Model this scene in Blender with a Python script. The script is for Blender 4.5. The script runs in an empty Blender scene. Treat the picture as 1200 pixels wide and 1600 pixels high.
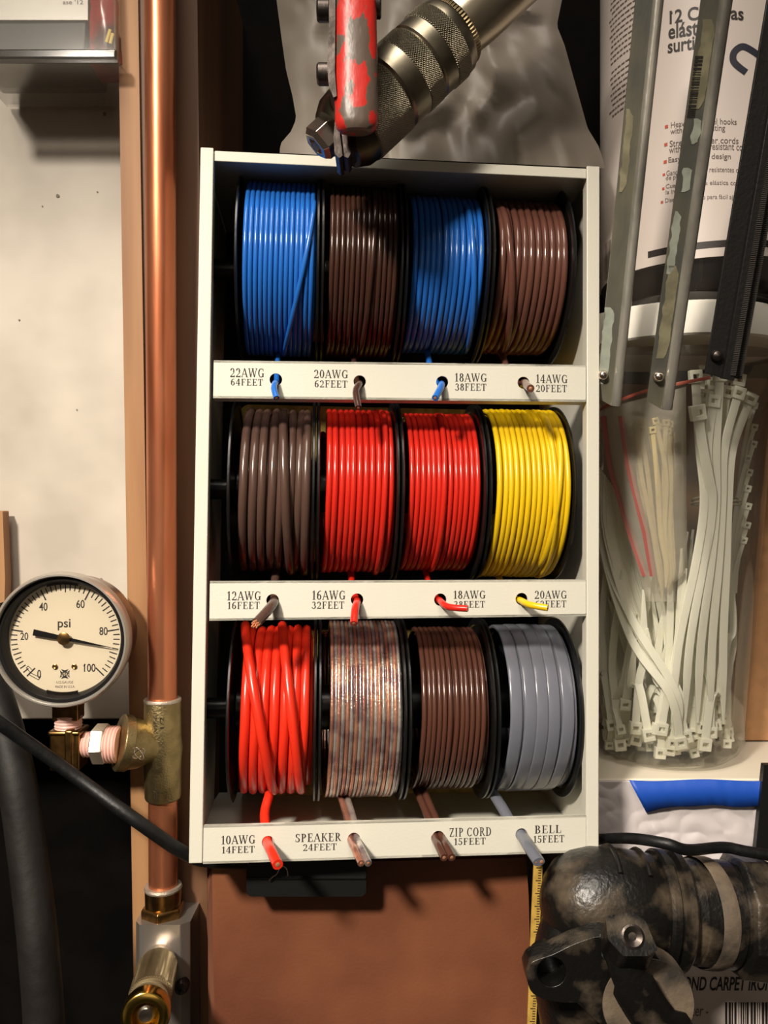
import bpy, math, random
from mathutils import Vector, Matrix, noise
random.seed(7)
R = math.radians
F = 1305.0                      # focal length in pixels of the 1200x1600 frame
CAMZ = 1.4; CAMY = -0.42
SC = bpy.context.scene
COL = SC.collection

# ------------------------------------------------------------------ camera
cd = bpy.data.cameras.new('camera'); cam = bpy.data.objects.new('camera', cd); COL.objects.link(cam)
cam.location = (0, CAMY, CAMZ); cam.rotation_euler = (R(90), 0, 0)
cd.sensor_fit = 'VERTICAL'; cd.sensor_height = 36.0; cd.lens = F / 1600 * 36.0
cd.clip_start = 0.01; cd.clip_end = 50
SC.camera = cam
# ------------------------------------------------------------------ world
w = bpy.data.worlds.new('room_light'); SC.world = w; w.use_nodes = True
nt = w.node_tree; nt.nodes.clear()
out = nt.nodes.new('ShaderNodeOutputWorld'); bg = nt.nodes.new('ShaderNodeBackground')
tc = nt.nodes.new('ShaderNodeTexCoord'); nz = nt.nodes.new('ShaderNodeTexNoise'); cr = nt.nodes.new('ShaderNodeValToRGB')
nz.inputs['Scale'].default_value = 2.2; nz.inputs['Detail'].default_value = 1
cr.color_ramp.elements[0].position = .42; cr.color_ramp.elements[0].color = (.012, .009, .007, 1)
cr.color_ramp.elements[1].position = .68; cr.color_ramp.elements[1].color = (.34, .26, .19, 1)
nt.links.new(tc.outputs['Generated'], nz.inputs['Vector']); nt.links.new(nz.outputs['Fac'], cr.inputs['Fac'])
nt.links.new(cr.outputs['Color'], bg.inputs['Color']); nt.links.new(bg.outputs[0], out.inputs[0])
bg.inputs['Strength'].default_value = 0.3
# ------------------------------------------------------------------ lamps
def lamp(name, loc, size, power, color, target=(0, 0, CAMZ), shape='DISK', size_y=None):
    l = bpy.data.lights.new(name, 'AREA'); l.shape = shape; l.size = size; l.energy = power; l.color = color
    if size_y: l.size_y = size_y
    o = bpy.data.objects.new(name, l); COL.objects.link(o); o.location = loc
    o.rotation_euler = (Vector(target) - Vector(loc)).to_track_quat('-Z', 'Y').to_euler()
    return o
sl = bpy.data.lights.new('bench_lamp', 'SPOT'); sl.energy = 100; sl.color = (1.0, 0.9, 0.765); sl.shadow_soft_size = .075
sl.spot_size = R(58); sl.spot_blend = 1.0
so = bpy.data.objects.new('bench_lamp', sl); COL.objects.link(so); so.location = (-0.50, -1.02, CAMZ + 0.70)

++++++

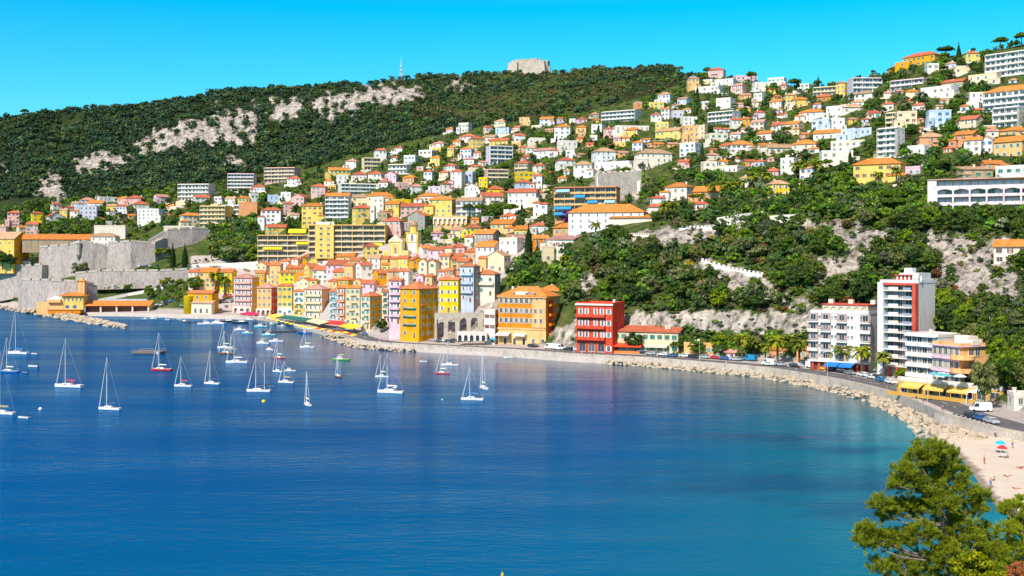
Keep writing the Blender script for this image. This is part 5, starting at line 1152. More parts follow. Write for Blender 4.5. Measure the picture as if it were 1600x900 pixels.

++++++

__WHAT NEEDS TO BE DONE__
Everything from the line with "Model this scene" down to the line with "COL = SC.collection" in the data above should be copied exactly, with both end lines kept and the pictures left out.

__PROBLEM SOLUTION__
Model this scene in Blender with a Python script. The script is for Blender 4.5. The script runs in an empty Blender scene. Treat the picture as 1200 pixels wide and 1600 pixels high.
import bpy, math, random
from mathutils import Vector, Matrix, noise
random.seed(7)
R = math.radians
F = 1305.0                      # focal length in pixels of the 1200x1600 frame
CAMZ = 1.4; CAMY = -0.42
SC = bpy.context.scene
COL = SC.collection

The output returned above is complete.